--- begin Supplied material ---
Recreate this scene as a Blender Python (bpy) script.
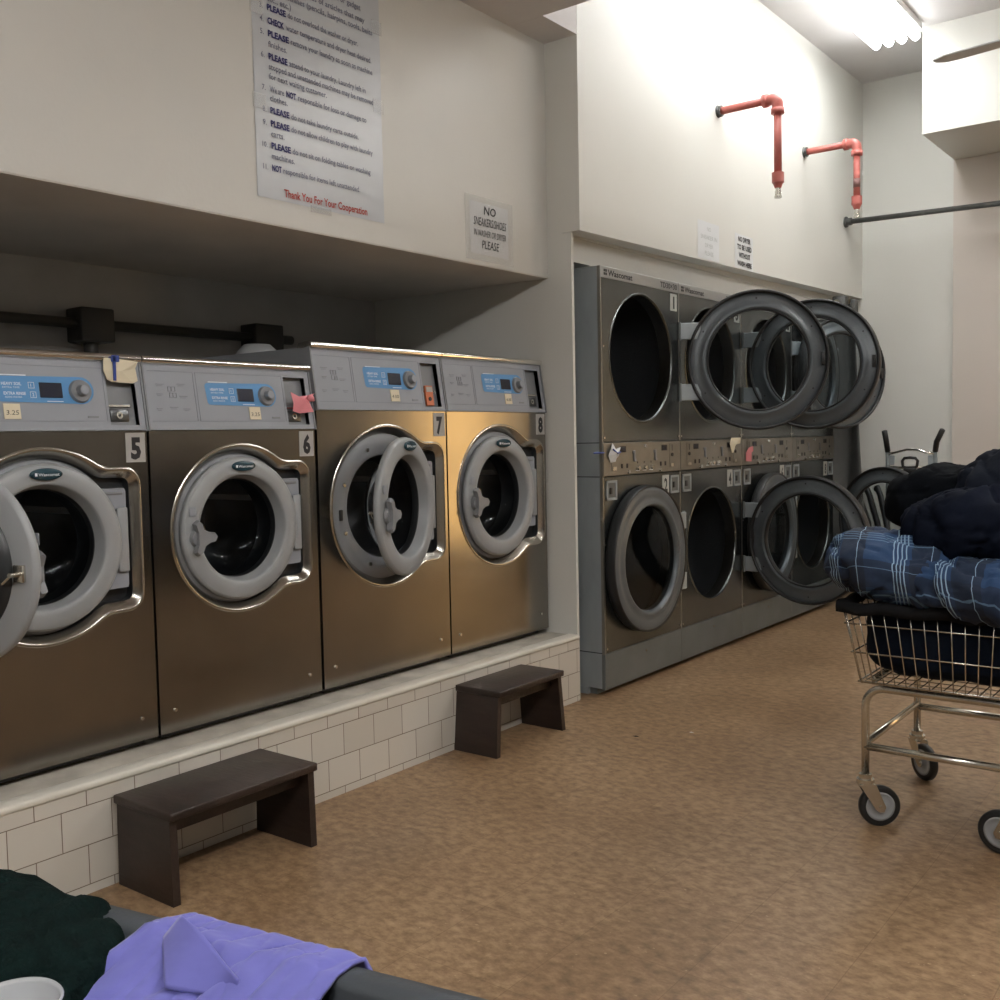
import bpy, bmesh, math, random
from math import sin, cos, pi, radians, sqrt, atan2
from mathutils import Vector, Matrix, noise

random.seed(7)
for o in list(bpy.data.objects):
    bpy.data.objects.remove(o, do_unlink=True)
SC = bpy.context.scene
COL = SC.collection

# ------------------------------------------------------------------ camera
cam_d = bpy.data.cameras.new('camera')
cam_d.sensor_width = 36.0
cam_d.lens = 36.0 * 1.0246
cam_d.clip_start = 0.02
cam = bpy.data.objects.new('camera', cam_d)
COL.objects.link(cam)
CR = Vector((0.7941484, 0.60739102, -0.02011132))
CU = Vector((-0.02094738, 0.06043137, 0.99795253))
CF = Vector((-0.60736276, 0.79210113, -0.06071473))
m = Matrix.Identity(4)
for i in range(3):
    m[i][0] = CR[i]; m[i][1] = CU[i]; m[i][2] = -CF[i]
m.translation = Vector((2.6311, 0.0, 1.2831))
cam.matrix_world = m
SC.camera = cam

# ------------------------------------------------------------------ world, exposure
w = bpy.data.worlds.new('world'); SC.world = w; w.use_nodes = True
w.node_tree.nodes['Background'].inputs[0].default_value = (0.8, 0.86, 0.9, 1)
w.node_tree.nodes['Background'].inputs[1].default_value = 0.02
SC.view_settings.view_transform = 'Standard'
SC.view_settings.look = 'None'
SC.view_settings.gamma = 1.0
SC.view_settings.use_curve_mapping = False
SC.view_settings.exposure = 0.0
TUBE_STRENGTH = 14.5        # the strip light over the dryers
TUBE_FRONT = 54.0            # the strip lights over the washing aisle
DOOR_GLOW = 4.6         # lit amber glass of the door beyond the right of the frame

# ------------------------------------------------------------------ materials
def mat(name, col, rough=0.5, metal=0.0, bump=0.0, bscale=80.0, var=0.0, vscale=6.0, alpha=None,
        emit=None, spec=0.5, stretch=None, sheen=0.0):
    mt = bpy.data.materials.new(name); mt.use_nodes = True
    nt = mt.node_tree; b = nt.nodes['Principled BSDF']
    b.inputs['Base Color'].default_value = (*col, 1)
    b.inputs['Roughness'].default_value = rough
    b.inputs['Metallic'].default_value = metal
    b.inputs['Specular IOR Level'].default_value = spec
    if sheen: b.inputs['Sheen Weight'].default_value = sheen
    tc = nt.nodes.new('ShaderNodeTexCoord'); src = tc.outputs['Object']
    if stretch:
        mp = nt.nodes.new('ShaderNodeMapping'); mp.inputs['Scale'].default_value = stretch
        nt.links.new(src, mp.inputs['Vector']); src = mp.outputs['Vector']
    if var:
        n = nt.nodes.new('ShaderNodeTexNoise'); n.inputs['Scale'].default_value = vscale
        n.inputs['Detail'].default_value = 5
        nt.links.new(src, n.inputs['Vector'])
        r = nt.nodes.new('ShaderNodeValToRGB')
        r.color_ramp.elements[0].position = 0.3; r.color_ramp.elements[1].position = 0.7
        r.color_ramp.elements[0].color = tuple(max(0, c*(1-var)) for c in col) + (1,)
        r.color_ramp.elements[1].color = tuple(min(1, c*(1+var)) for c in col) + (1,)
        nt.links.new(n.outputs['Fac'], r.inputs['Fac'])
        nt.links.new(r.outputs['Color'], b.inputs['Base Color'])
    if bump:
        n = nt.nodes.new('ShaderNodeTexNoise'); n.inputs['Scale'].default_value = bscale
        n.inputs['Detail'].default_value = 3
        nt.links.new(src, n.inputs['Vector'])
        bp = nt.nodes.new('ShaderNodeBump'); bp.inputs['Strength'].default_value = bump
        bp.inputs['Distance'].default_value = 0.01
        nt.links.new(n.outputs['Fac'], bp.inputs['Height'])
        nt.links.new(bp.outputs['Normal'], b.inputs['Normal'])
    if emit:
        b.inputs['Emission Color'].default_value = (*emit[0], 1)
        b.inputs['Emission Strength'].default_value = emit[1]
    return mt

def glass_mat(name, tint, gloss=0.12, rough=0.03):
    mt = bpy.data.materials.new(name); mt.use_nodes = True
    nt = mt.node_tree; nt.nodes.remove(nt.nodes['Principled BSDF'])
    out = nt.nodes['Material Output']
    t = nt.nodes.new('ShaderNodeBsdfTransparent'); t.inputs['Color'].default_value = (*tint, 1)
    g = nt.nodes.new('ShaderNodeBsdfGlossy'); g.inputs['Roughness'].default_value = rough
    g.inputs['Color'].default_value = (0.9, 0.95, 1, 1)
    lw = nt.nodes.new('ShaderNodeLayerWeight'); lw.inputs['Blend'].default_value = gloss
    mx = nt.nodes.new('ShaderNodeMixShader')
    nt.links.new(lw.outputs['Fresnel'], mx.inputs['Fac'])
    nt.links.new(t.outputs[0], mx.inputs[1]); nt.links.new(g.outputs[0], mx.inputs[2])
    nt.links.new(mx.outputs[0], out.inputs['Surface'])
    return mt

M = {}
M['wall'] = mat('wall_paint', (0.61, 0.605, 0.57), 0.45, bump=0.06, bscale=60, var=0.03, vscale=1.5)
M['wall_white'] = mat('wall_paint_white', (0.66, 0.66, 0.62), 0.45, bump=0.05, bscale=60, var=0.02, vscale=1.5)
M['wall_pink'] = mat('wall_paint_warm', (0.60, 0.55, 0.50), 0.5, bump=0.04, bscale=60)
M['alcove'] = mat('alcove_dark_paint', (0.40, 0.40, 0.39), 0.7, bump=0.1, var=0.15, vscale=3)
M['soffit'] = mat('soffit_paint', (0.62, 0.59, 0.54), 0.6, var=0.12, vscale=2)
M['ceil'] = mat('ceiling_paint', (0.68, 0.665, 0.67), 0.7, bump=0.1, bscale=25, var=0.05, vscale=2)
M['amber'] = mat('amber_wall_paint', (0.55, 0.34, 0.13), 0.6, var=0.1)
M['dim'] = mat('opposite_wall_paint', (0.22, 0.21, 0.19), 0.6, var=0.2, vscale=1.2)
M['steel'] = mat('brushed_stainless', (0.275, 0.262, 0.24), 0.19, 1.0, bump=0.16, bscale=2.6, var=0.06, vscale=4, stretch=(1, 1, 1))
M['steel_dry'] = mat('dull_stainless', (0.145, 0.158, 0.158), 0.27, 0.92, bump=0.08, bscale=4, var=0.1, vscale=5)
M['strip'] = mat('control_strip_aluminium', (0.22, 0.213, 0.19), 0.42, 0.7, var=0.08, vscale=12)
M['galv'] = mat('galvanised_grey', (0.33, 0.37, 0.39), 0.5, 0.35, var=0.14, vscale=6, stretch=(1, 1, .4))
M['rib'] = mat('pale_drum_rib', (0.5, 0.52, 0.54), 0.35)
M['galv_dark'] = mat('base_grey', (0.14, 0.155, 0.155), 0.5, 0.3, var=0.1, vscale=6)
M['header'] = mat('header_grey', (0.36, 0.365, 0.36), 0.4, 0.4)
M['chrome'] = mat('chrome', (0.80, 0.79, 0.76), 0.13, 1.0)
M['chrome2'] = mat('satin_chrome', (0.66, 0.64, 0.58), 0.26, 1.0)
M['bezel'] = mat('bezel_steel', (0.46, 0.44, 0.40), 0.22, 1.0)
M['plastic'] = mat('light_grey_plastic', (0.29, 0.305, 0.315), 0.38, var=0.03)
M['plastic2'] = mat('grey_plastic_panel', (0.275, 0.295, 0.33), 0.45, var=0.03)
M['plastic3'] = mat('mid_grey_plastic', (0.20, 0.21, 0.225), 0.4)
M['grout'] = mat('grey_line', (0.20, 0.21, 0.23), 0.5)
M['gasket'] = mat('dark_gasket', (0.018, 0.02, 0.022), 0.4)
M['rubber'] = mat('black_rubber', (0.012, 0.013, 0.014), 0.45)
M['drum'] = mat('dark_drum_steel', (0.13, 0.135, 0.14), 0.3, 0.85)
M['drum2'] = mat('dryer_drum', (0.045, 0.05, 0.055), 0.6, 0.2, bump=0.2, bscale=120)
M['doorgrey'] = mat('dryer_door_grey', (0.108, 0.125, 0.138), 0.34, 0.25, var=0.1, vscale=8)
M['blue'] = mat('blue_panel', (0.085, 0.26, 0.52), 0.4)
M['display'] = mat('dark_display', (0.012, 0.014, 0.03), 0.25)
M['white'] = mat('white_ink', (0.75, 0.80, 0.86), 0.5)
M['ink'] = mat('black_ink', (0.012, 0.012, 0.014), 0.6)
M['ink_grey'] = mat('grey_ink', (0.17, 0.18, 0.25), 0.7)
M['ink_faint'] = mat('faint_ink', (0.42, 0.44, 0.43), 0.7)
M['navy_ink'] = mat('navy_ink', (0.045, 0.045, 0.16), 0.7)
M['red_ink'] = mat('red_ink', (0.42, 0.06, 0.05), 0.7)
M['plaque'] = mat('number_plaque', (0.40, 0.39, 0.37), 0.5)
M['plaque_w'] = mat('number_plaque_white', (0.42, 0.43, 0.40), 0.5)
M['paper'] = mat('white_paper', (0.66, 0.68, 0.69), 0.6, var=0.03)
M['poster'] = mat('laminated_paper', (0.52, 0.55, 0.58), 0.30, bump=0.15, bscale=9, var=0.04)
M['cream'] = mat('cream_paper', (0.70, 0.63, 0.47), 0.7)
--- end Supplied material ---
Task brief.
Return nothing but the lines running from the start of the data to the line with "COL = SC.collection", please, both ends included and no pictures.

Solution.
Recreate this scene as a Blender Python (bpy) script.
import bpy, bmesh, math, random
from math import sin, cos, pi, radians, sqrt, atan2
from mathutils import Vector, Matrix, noise

random.seed(7)
for o in list(bpy.data.objects):
    bpy.data.objects.remove(o, do_unlink=True)
SC = bpy.context.scene
COL = SC.collection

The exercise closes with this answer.